%%

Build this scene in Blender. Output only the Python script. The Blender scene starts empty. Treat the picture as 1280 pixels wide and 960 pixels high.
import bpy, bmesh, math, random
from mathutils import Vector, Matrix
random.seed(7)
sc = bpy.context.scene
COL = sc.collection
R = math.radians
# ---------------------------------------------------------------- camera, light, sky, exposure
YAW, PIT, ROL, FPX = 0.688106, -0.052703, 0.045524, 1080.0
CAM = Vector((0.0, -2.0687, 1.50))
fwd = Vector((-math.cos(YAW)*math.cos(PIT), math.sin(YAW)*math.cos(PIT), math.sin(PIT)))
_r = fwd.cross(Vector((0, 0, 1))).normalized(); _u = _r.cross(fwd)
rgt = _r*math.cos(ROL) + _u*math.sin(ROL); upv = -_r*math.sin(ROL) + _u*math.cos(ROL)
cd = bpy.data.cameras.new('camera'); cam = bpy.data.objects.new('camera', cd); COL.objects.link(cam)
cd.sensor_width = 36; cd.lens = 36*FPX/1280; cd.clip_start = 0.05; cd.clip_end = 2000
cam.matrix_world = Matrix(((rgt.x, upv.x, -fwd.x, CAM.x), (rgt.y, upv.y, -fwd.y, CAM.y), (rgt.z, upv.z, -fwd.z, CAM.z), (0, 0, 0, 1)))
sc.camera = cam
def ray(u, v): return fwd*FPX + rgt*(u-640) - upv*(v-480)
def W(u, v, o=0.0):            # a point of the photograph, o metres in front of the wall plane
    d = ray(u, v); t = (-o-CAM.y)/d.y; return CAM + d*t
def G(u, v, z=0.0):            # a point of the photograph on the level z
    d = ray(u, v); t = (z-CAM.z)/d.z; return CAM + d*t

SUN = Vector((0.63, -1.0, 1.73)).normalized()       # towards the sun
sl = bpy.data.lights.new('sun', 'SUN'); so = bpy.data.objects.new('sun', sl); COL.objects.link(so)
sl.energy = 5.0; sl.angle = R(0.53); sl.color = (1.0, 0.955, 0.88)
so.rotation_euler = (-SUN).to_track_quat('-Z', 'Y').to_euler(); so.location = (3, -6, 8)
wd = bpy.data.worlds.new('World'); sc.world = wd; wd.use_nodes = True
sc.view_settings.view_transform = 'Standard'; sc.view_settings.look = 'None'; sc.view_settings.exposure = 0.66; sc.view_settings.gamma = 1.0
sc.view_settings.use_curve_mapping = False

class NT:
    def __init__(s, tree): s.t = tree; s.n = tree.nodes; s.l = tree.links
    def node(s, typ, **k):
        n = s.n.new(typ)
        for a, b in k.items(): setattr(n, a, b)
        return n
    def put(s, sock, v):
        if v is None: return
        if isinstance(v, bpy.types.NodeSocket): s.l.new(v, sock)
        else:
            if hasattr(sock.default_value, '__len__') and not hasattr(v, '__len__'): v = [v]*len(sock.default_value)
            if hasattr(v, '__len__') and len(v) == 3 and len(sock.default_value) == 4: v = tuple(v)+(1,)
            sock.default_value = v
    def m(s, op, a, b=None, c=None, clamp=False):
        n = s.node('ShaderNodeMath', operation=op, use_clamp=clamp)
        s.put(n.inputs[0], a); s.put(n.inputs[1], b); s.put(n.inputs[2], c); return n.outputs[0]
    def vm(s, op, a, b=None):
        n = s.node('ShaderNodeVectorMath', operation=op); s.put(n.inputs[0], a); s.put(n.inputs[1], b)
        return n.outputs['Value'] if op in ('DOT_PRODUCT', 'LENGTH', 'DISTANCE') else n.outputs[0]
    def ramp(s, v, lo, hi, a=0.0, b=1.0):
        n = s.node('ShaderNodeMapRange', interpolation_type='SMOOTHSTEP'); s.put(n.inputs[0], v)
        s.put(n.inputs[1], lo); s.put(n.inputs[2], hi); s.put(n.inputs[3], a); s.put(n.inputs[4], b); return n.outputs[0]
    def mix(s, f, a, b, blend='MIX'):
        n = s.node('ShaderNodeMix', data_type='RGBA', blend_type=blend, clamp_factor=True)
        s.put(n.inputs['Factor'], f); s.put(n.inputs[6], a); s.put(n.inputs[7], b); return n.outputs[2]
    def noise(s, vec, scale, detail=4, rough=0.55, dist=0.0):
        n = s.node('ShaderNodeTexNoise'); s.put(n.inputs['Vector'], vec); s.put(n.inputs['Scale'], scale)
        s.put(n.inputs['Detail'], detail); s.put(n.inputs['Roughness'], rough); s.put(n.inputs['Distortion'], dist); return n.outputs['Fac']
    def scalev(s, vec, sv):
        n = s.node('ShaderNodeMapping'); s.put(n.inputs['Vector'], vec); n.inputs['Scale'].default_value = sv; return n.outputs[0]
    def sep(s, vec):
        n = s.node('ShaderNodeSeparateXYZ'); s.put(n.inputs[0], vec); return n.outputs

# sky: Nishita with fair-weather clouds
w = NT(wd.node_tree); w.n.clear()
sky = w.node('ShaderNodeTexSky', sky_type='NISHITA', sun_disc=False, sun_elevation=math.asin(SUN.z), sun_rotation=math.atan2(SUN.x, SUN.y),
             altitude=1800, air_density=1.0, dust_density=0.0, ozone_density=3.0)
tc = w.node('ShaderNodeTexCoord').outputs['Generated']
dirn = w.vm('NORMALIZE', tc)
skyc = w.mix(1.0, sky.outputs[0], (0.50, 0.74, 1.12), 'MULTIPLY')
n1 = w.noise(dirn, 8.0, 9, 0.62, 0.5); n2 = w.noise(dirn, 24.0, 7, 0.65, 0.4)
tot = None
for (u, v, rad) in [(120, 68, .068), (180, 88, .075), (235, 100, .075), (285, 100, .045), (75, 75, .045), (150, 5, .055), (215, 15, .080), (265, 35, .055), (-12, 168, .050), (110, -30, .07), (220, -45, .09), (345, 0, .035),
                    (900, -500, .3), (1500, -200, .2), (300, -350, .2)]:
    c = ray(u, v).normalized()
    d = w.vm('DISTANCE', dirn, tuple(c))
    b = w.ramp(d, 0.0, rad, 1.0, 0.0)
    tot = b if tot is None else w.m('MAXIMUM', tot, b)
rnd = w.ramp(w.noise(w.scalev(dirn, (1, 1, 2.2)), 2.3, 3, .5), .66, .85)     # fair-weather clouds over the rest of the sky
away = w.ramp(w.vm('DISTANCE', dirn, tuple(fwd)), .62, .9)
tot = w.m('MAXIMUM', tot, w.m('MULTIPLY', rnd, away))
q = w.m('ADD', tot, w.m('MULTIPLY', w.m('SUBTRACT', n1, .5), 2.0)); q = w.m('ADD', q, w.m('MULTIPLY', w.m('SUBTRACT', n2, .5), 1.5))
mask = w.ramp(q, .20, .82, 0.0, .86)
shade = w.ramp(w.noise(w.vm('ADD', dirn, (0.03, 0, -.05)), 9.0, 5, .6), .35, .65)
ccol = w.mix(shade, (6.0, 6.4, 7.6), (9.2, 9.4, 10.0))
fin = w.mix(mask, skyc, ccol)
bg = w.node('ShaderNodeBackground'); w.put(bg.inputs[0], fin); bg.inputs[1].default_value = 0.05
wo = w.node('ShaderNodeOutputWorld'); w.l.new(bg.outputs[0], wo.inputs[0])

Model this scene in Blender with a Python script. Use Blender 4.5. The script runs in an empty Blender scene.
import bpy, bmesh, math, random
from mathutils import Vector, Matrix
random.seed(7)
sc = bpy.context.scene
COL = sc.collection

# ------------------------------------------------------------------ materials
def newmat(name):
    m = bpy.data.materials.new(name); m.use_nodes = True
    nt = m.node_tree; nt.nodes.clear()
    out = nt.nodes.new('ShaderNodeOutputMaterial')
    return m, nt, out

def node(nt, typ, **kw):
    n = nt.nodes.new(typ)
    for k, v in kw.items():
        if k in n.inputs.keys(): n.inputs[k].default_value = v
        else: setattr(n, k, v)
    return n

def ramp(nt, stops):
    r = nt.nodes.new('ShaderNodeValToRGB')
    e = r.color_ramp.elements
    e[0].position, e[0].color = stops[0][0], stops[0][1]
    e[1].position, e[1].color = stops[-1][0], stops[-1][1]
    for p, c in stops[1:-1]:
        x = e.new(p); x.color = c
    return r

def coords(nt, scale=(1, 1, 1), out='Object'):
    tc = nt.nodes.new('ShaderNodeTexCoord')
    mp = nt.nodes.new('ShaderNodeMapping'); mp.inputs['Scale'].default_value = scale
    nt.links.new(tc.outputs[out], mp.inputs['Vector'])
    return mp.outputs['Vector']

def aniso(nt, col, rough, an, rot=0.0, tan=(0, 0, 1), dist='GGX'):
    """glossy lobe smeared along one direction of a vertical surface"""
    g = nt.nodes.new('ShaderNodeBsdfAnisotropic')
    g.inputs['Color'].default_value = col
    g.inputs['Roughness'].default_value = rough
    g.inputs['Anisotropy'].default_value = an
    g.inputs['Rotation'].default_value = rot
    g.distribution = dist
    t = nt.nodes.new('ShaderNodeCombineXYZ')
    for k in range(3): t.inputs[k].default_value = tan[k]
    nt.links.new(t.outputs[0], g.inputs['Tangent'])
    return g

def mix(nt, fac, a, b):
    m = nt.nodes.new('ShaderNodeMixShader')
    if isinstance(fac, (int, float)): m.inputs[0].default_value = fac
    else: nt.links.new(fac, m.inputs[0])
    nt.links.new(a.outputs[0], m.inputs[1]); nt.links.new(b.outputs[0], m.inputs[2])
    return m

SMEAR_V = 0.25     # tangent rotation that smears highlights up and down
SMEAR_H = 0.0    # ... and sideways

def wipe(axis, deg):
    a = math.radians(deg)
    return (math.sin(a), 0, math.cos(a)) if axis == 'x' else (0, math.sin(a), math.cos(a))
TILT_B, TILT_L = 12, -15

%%

• Job
Please copy exactly the lines from the first line of the records above through the line containing "sc.view_settings.use_curve_mapping = False", including both, and nothing more.

• Result
Build this scene in Blender. Output only the Python script. The Blender scene starts empty. Treat the picture as 1280 pixels wide and 960 pixels high.
import bpy, bmesh, math, random
from mathutils import Vector, Matrix
random.seed(7)
sc = bpy.context.scene
COL = sc.collection
R = math.radians
# ---------------------------------------------------------------- camera, light, sky, exposure
YAW, PIT, ROL, FPX = 0.688106, -0.052703, 0.045524, 1080.0
CAM = Vector((0.0, -2.0687, 1.50))
fwd = Vector((-math.cos(YAW)*math.cos(PIT), math.sin(YAW)*math.cos(PIT), math.sin(PIT)))
_r = fwd.cross(Vector((0, 0, 1))).normalized(); _u = _r.cross(fwd)
rgt = _r*math.cos(ROL) + _u*math.sin(ROL); upv = -_r*math.sin(ROL) + _u*math.cos(ROL)
cd = bpy.data.cameras.new('camera'); cam = bpy.data.objects.new('camera', cd); COL.objects.link(cam)
cd.sensor_width = 36; cd.lens = 36*FPX/1280; cd.clip_start = 0.05; cd.clip_end = 2000
cam.matrix_world = Matrix(((rgt.x, upv.x, -fwd.x, CAM.x), (rgt.y, upv.y, -fwd.y, CAM.y), (rgt.z, upv.z, -fwd.z, CAM.z), (0, 0, 0, 1)))
sc.camera = cam
def ray(u, v): return fwd*FPX + rgt*(u-640) - upv*(v-480)
def W(u, v, o=0.0):            # a point of the photograph, o metres in front of the wall plane
    d = ray(u, v); t = (-o-CAM.y)/d.y; return CAM + d*t
def G(u, v, z=0.0):            # a point of the photograph on the level z
    d = ray(u, v); t = (z-CAM.z)/d.z; return CAM + d*t

SUN = Vector((0.63, -1.0, 1.73)).normalized()       # towards the sun
sl = bpy.data.lights.new('sun', 'SUN'); so = bpy.data.objects.new('sun', sl); COL.objects.link(so)
sl.energy = 5.0; sl.angle = R(0.53); sl.color = (1.0, 0.955, 0.88)
so.rotation_euler = (-SUN).to_track_quat('-Z', 'Y').to_euler(); so.location = (3, -6, 8)
wd = bpy.data.worlds.new('World'); sc.world = wd; wd.use_nodes = True
sc.view_settings.view_transform = 'Standard'; sc.view_settings.look = 'None'; sc.view_settings.exposure = 0.66; sc.view_settings.gamma = 1.0
sc.view_settings.use_curve_mapping = False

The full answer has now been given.